Unia Europejska i blok państw Ameryki Południowej Mercosur finalizują historyczne porozumienie o wolnym handlu, które po niemal ćwierćwieczu negocjacji stworzy największą na świecie strefę wolnego handlu. Komisja Europejska formalnie przyjęła tekst umowy 3 września 2025 roku, która została politycznie uzgodniona w grudniu 2024 roku. Porozumienie obejmuje ponad 700 milionów konsumentów i stanowi znaczący krok w kierunku globalnej integracji gospodarczej.
Umowa, negocjowana przez ostatnie 25 lat, otwiera nowe perspektywy dla europejskich przedsiębiorstw. Komisja Europejska szacuje, że może ona zwiększyć eksport z UE do krajów Mercosuru o 39%, co przekłada się na wartość 49 miliardów euro rocznie, wspierając tym samym utworzenie ponad 440 000 miejsc pracy w Europie. Firmy z Unii Europejskiej skorzystają na znacznym obniżeniu ceł na kluczowe produkty przemysłowe, takie jak samochody (obecnie obciążone stawką 35%), maszyny czy farmaceutyki, co przełoży się na oszczędności rzędu ponad 4 miliardów euro rocznie. Dodatkowo, europejskie przedsiębiorstwa uzyskają dostęp do rynków zamówień publicznych w krajach Mercosuru na równych zasadach z lokalnymi firmami.
Jednakże, zawarcie tak ambitnego porozumienia nie obyło się bez kontrowersji, zwłaszcza w kontekście sektora rolnego. Kraje takie jak Polska i Francja wyraziły obawy dotyczące potencjalnego napływu tańszej żywności z Ameryki Południowej, produkowanej przy potencjalnie niższych standardach środowiskowych i sanitarnych. W odpowiedzi na te obawy, Komisja Europejska wprowadziła mechanizm „hamulca bezpieczeństwa”, który ma pozwolić na ograniczenie importu wrażliwych produktów rolnych, takich jak wołowina czy drób, poprzez ustalenie limitów kontyngentów importowych. Wprowadzono również możliwość wypłacania rekompensat dla rolników, co stanowi próbę zbalansowania interesów różnych sektorów gospodarki.
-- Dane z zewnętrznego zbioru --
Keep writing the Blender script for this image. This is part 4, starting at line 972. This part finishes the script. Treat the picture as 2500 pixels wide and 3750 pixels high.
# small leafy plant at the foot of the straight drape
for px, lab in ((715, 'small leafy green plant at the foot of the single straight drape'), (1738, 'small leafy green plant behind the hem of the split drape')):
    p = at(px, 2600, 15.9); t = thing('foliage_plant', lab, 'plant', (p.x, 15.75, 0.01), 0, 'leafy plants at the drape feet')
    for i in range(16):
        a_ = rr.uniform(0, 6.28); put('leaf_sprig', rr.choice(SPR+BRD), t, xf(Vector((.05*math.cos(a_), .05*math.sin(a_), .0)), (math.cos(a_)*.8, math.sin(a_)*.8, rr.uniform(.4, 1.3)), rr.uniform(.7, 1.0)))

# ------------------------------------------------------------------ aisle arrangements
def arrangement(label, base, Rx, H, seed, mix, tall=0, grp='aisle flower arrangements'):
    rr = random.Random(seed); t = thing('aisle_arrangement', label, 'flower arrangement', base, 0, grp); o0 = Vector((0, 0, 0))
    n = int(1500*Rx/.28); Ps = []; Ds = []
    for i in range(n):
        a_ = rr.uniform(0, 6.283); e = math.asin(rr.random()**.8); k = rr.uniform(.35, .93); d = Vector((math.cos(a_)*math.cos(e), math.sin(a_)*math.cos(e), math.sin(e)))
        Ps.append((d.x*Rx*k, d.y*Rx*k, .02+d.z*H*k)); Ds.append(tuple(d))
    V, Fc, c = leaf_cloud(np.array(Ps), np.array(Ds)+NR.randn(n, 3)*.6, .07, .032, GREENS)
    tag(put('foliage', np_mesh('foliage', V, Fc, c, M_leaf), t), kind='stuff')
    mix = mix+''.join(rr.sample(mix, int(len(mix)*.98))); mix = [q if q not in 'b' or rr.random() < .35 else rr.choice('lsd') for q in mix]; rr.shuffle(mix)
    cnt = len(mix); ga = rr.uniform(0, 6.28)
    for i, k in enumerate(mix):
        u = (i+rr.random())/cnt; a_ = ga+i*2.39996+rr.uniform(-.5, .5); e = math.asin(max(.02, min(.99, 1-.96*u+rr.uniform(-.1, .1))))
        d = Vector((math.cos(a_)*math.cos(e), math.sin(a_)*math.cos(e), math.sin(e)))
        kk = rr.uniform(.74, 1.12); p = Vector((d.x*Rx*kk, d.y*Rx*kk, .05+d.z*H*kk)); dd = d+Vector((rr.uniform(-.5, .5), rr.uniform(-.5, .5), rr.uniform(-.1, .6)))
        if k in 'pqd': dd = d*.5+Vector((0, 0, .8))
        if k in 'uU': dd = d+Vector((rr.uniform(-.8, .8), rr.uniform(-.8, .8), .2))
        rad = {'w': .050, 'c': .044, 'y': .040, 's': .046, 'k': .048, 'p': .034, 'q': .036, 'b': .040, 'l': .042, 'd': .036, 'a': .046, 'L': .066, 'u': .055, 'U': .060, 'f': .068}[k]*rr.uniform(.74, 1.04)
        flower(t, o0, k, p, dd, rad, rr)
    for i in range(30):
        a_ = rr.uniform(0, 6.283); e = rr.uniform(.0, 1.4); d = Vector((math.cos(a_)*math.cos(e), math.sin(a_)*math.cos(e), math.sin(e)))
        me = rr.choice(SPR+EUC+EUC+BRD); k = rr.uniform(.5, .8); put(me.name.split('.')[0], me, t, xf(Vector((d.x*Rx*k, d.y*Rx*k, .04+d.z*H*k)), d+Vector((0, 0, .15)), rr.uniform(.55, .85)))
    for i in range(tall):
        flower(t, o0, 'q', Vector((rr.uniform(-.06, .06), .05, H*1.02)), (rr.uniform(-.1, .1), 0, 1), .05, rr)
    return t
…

Umowa kładzie również nacisk na zrównoważony rozwój, integrując Porozumienie Paryskie jako kluczowy element. Strony zobowiązują się do współpracy w zakresie ochrony klimatu, wdrażania zielonych technologii oraz ochrony bioróżnorodności, co podkreśla dążenie do harmonijnego rozwoju gospodarczego i ekologicznego. Geopolitycznie, finalizacja porozumienia wysyła również sygnał o zaangażowaniu UE w otwarty handel w obliczu globalnych zmian politycznych.
Proces ratyfikacji umowy jest w toku i będzie wymagał zgody Parlamentu Europejskiego oraz większości kwalifikowanej państw członkowskich. Pomimo obaw i sprzeciwu niektórych krajów, finalizacja tej umowy stanowi znaczący krok w kierunku budowania silniejszych więzi gospodarczych i współpracy na skalę globalną, otwierając drogę do wzajemnego wzrostu i rozwoju.